Dans tous les cas, soulignent les experts interrogés par 20 Minutes, il faudra passer par une phase de concertation avec les syndicats. « Si on veut que les agents publics fassent 1.607 heures par an, il y aura des compensations financières à prévoir pour ceux qui ont des contraintes d’emploi du temps particulières » remarque Philippe Laurent.
« Fonctionnaire-bashing »
Et la marge de manœuvre s’annonce réduite. « Le gouvernement aura du mal à utiliser le levier financier, puisque le point d’indice [qui sert de base au calcul des salaires des fonctionnaires] est gelé, constate André Robert, délégué général de l’association des petites villes de France. Ouvrir un nouveau front sur le temps de travail ne ferait que créer davantage de mécontentement ». Illustation: en Ile-et-Vilaine, les fonctionnaires se sont mobilisés fin septembre contre la volonté du département de supprimer des jours de congés et de RTT.
Pour Philippe Laurent, il ne faut de toute façon pas attendre de miracle sur de la mesure sur le temps de travail. « La seule chose que l’État peut faire, c’est qu’il oblige les collectivités à engager le dialogue sur ce sujet. Mais il n’y aura pas d’économies massives, c’est irréaliste. »

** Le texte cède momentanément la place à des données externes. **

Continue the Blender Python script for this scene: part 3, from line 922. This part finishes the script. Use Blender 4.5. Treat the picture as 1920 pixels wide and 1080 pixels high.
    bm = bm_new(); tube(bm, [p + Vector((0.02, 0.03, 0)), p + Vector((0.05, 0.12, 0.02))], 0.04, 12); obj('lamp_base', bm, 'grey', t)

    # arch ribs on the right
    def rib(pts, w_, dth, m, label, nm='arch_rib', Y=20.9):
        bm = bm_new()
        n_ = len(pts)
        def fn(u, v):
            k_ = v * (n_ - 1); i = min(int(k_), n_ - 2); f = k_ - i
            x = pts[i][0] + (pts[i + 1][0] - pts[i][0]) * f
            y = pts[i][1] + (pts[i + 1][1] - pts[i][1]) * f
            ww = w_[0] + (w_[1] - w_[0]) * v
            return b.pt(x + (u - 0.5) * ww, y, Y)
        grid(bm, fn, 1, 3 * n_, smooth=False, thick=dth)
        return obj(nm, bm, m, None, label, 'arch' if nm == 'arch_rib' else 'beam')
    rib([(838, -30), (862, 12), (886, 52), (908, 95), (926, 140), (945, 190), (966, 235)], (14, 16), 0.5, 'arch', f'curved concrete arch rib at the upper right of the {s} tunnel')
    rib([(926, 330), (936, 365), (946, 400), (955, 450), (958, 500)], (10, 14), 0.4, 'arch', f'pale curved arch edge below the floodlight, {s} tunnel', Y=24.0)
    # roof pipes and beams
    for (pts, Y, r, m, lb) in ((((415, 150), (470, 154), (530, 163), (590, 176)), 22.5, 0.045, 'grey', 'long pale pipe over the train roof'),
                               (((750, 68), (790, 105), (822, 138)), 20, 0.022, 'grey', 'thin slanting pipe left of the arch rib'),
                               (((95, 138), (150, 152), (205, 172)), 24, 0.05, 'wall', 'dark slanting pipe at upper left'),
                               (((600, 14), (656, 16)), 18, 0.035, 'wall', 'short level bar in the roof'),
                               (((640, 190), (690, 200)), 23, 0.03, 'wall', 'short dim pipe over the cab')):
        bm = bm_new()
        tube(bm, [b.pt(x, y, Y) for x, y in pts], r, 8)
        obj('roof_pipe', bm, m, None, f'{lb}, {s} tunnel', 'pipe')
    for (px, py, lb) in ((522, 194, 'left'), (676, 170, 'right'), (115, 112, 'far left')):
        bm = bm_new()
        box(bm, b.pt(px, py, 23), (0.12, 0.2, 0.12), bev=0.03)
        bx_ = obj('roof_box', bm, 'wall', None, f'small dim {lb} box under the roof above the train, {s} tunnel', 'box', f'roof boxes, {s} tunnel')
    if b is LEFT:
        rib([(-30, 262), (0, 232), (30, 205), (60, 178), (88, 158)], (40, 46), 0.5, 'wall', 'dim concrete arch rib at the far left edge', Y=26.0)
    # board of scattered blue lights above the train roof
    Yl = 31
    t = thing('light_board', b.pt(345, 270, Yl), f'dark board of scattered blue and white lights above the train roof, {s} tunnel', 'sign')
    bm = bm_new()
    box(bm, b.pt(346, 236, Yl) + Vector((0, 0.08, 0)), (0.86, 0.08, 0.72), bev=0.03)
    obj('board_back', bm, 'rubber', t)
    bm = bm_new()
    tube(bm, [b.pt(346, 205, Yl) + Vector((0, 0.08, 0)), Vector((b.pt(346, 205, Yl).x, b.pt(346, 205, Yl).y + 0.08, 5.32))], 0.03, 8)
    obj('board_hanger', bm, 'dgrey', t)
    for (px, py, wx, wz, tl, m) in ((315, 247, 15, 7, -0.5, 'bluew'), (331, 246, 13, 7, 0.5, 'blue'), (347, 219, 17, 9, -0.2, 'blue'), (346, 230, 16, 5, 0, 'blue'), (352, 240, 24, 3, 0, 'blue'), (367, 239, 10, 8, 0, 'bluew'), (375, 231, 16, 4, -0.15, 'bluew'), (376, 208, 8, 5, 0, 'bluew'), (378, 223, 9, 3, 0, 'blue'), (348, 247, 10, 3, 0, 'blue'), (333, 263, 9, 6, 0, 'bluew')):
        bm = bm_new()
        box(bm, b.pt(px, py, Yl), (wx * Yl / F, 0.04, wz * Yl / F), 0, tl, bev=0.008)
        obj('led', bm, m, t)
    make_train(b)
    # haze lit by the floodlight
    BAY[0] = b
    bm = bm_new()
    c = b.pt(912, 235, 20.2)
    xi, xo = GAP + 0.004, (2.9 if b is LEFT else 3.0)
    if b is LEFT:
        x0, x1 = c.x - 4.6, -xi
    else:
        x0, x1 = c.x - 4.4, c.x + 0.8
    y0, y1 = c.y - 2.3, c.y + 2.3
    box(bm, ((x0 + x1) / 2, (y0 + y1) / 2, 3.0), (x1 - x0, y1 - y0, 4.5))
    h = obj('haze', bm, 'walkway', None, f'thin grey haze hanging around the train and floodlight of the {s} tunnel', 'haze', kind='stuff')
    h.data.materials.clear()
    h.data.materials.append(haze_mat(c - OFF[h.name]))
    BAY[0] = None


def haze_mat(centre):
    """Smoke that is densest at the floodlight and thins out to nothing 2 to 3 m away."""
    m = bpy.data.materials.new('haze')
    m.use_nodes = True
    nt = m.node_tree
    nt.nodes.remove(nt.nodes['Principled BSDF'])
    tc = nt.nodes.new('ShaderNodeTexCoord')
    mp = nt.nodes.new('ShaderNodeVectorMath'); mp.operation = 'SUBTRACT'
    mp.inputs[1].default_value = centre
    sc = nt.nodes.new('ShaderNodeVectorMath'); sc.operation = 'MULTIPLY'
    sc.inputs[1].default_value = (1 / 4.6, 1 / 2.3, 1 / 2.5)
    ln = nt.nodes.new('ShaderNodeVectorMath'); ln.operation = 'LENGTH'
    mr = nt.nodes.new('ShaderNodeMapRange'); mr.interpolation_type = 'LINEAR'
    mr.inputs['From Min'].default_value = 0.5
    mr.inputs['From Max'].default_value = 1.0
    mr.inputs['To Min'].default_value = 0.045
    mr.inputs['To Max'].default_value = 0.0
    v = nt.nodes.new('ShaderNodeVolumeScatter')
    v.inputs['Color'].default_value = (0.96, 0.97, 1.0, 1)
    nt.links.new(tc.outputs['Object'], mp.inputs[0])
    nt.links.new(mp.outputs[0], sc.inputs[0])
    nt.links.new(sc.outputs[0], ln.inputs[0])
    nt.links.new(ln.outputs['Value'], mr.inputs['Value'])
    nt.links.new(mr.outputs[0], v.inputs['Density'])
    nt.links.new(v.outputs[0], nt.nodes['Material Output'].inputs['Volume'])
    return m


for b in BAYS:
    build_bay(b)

Du côté des syndicats, on déplore surtout le « fonctionnaire-bashing » provoqué par ce débat : « Il faut absolument prouver que les fonctionnaires sont des faignants, s’agace Claire Le Calonnec. Mais les rapports ne tiennent pas compte du travail gratuit : les assistants sociaux qui passent plus de temps que prévu avec les usagers, les Atsem qui discutent longuement avec les parents… Tout ce travail invisible n’apparaît pas dans les statistiques ».